DATASET SECTION >>

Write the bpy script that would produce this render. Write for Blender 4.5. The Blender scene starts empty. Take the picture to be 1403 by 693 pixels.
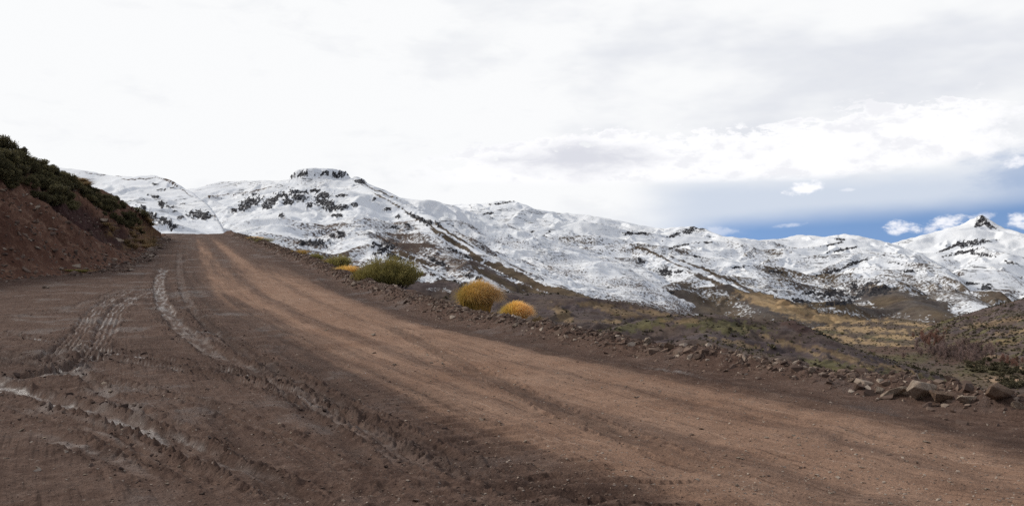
import bpy, math, random
import numpy as np

# ------------------------------------------------------------------ camera, sky, sun, exposure
F, HOR, CZ = 1215.0, 368.0, 1.6
CX, CY = 701.5, 346.5
PITCH = math.atan((HOR - CY) / F)
SUN_AZ, SUN_EL = math.radians(-66), math.radians(33)
SUN_STRENGTH = 2.4
SKY_STRENGTH = 0.1
EXPOSURE = 0.1

scene = bpy.context.scene
COL = scene.collection
cam_d = bpy.data.cameras.new('camera')
cam_d.sensor_width = 36.0
cam_d.lens = 36.0 * F / 1403.0
cam_d.clip_start = 0.1
cam_d.clip_end = 80000
cam = bpy.data.objects.new('camera', cam_d)
COL.objects.link(cam)
cam.location = (0, 0, CZ)
cam.rotation_euler = (math.pi / 2 + PITCH, 0, 0)
scene.camera = cam
scene.view_settings.view_transform = 'Standard'
scene.view_settings.look = 'None'
scene.view_settings.gamma = 1
scene.view_settings.exposure = EXPOSURE
scene.cycles.max_bounces = 4
scene.cycles.diffuse_bounces = 2
scene.cycles.glossy_bounces = 1
scene.cycles.use_denoising = False


class NT:
    """small helper for node trees"""
    def __init__(self, tree):
        self.t = tree
        self.n = tree.nodes
        self.n.clear()

    def new(self, typ, **kw):
        n = self.n.new(typ)
        for k, v in kw.items():
            setattr(n, k, v)
        return n

    def plug(self, sock, v):
        if v is None:
            return
        if isinstance(v, bpy.types.NodeSocket):
            self.t.links.new(v, sock)
        elif isinstance(v, (tuple, list)):
            sock.default_value = tuple(v) if len(sock.default_value) == len(v) else tuple(v) + (1.0,)
        else:
            sock.default_value = v

    def m(self, op, a, b=None, c=None, clamp=False):
        n = self.new('ShaderNodeMath', operation=op, use_clamp=clamp)
        self.plug(n.inputs[0], a)
        self.plug(n.inputs[1], b)
        self.plug(n.inputs[2], c)
        return n.outputs[0]

    def add(self, a, b): return self.m('ADD', a, b)
    def sub(self, a, b): return self.m('SUBTRACT', a, b)
    def mul(self, a, b): return self.m('MULTIPLY', a, b)

    def ss(self, x, a, b, lo=0.0, hi=1.0):
        """smoothstep of x from a to b (b may be below a)"""
        n = self.new('ShaderNodeMapRange', interpolation_type='SMOOTHSTEP')
        if not isinstance(a, bpy.types.NodeSocket) and not isinstance(b, bpy.types.NodeSocket) and a > b:
            a, b, lo, hi = b, a, hi, lo
        for i, v in enumerate((x, a, b, lo, hi)):
            self.plug(n.inputs[i], v)
        return n.outputs[0]

    def mix(self, f, a, b, blend='MIX'):
        n = self.new('ShaderNodeMix', data_type='RGBA', blend_type=blend)
        n.clamp_factor = True
        self.plug(n.inputs[0], f)
        self.plug(n.inputs[6], a)
        self.plug(n.inputs[7], b)
        return n.outputs[2]

    def noise(self, vec, scale=1.0, detail=4.0, rough=0.55, dist=0.0, out=0):
        n = self.new('ShaderNodeTexNoise')
        self.plug(n.inputs['Vector'], vec)
        n.inputs['Scale'].default_value = scale
        n.inputs['Detail'].default_value = detail
        n.inputs['Roughness'].default_value = rough
        n.inputs['Distortion'].default_value = dist
        return n.outputs[out]

    def voro(self, vec, scale=1.0, feature='F1', out='Distance', rnd=1.0):
        n = self.new('ShaderNodeTexVoronoi', feature=feature)
        self.plug(n.inputs['Vector'], vec)
        n.inputs['Scale'].default_value = scale
        n.inputs['Randomness'].default_value = rnd
        return n.outputs[out]

    def attr(self, name, out='Fac'):
        return self.new('ShaderNodeAttribute', attribute_name=name).outputs[out]

    def xyz(self, x, y, z):
        n = self.new('ShaderNodeCombineXYZ')
        for i, v in enumerate((x, y, z)):
            self.plug(n.inputs[i], v)
        return n.outputs[0]

    def vscale(self, vec, s):
        n = self.new('ShaderNodeVectorMath', operation='MULTIPLY')
        self.plug(n.inputs[0], vec)
        self.plug(n.inputs[1], s)
        return n.outputs[0]

    def bump(self, h, strength, dist, normal=None):
        n = self.new('ShaderNodeBump')
        n.inputs['Strength'].default_value = strength
        n.inputs['Distance'].default_value = dist
        self.plug(n.inputs['Height'], h)
        self.plug(n.inputs['Normal'], normal)
        return n.outputs[0]


def material(name):
    m = bpy.data.materials.new(name)
    m.use_nodes = True
    t = NT(m.node_tree)
    out = t.new('ShaderNodeOutputMaterial')
    b = t.new('ShaderNodeBsdfPrincipled')
    t.t.links.new(b.outputs[0], out.inputs[0])
    b.inputs['Roughness'].default_value = 0.9
    b.inputs['Specular IOR Level'].default_value = 0.25
    return m, t, b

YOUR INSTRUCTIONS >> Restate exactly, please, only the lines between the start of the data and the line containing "EXPOSURE = 0.1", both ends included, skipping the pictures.

OUTPUT OF THE TASK >>
Write the bpy script that would produce this render. Write for Blender 4.5. The Blender scene starts empty. Take the picture to be 1403 by 693 pixels.
import bpy, math, random
import numpy as np

# ------------------------------------------------------------------ camera, sky, sun, exposure
F, HOR, CZ = 1215.0, 368.0, 1.6
CX, CY = 701.5, 346.5
PITCH = math.atan((HOR - CY) / F)
SUN_AZ, SUN_EL = math.radians(-66), math.radians(33)
SUN_STRENGTH = 2.4
SKY_STRENGTH = 0.1
EXPOSURE = 0.1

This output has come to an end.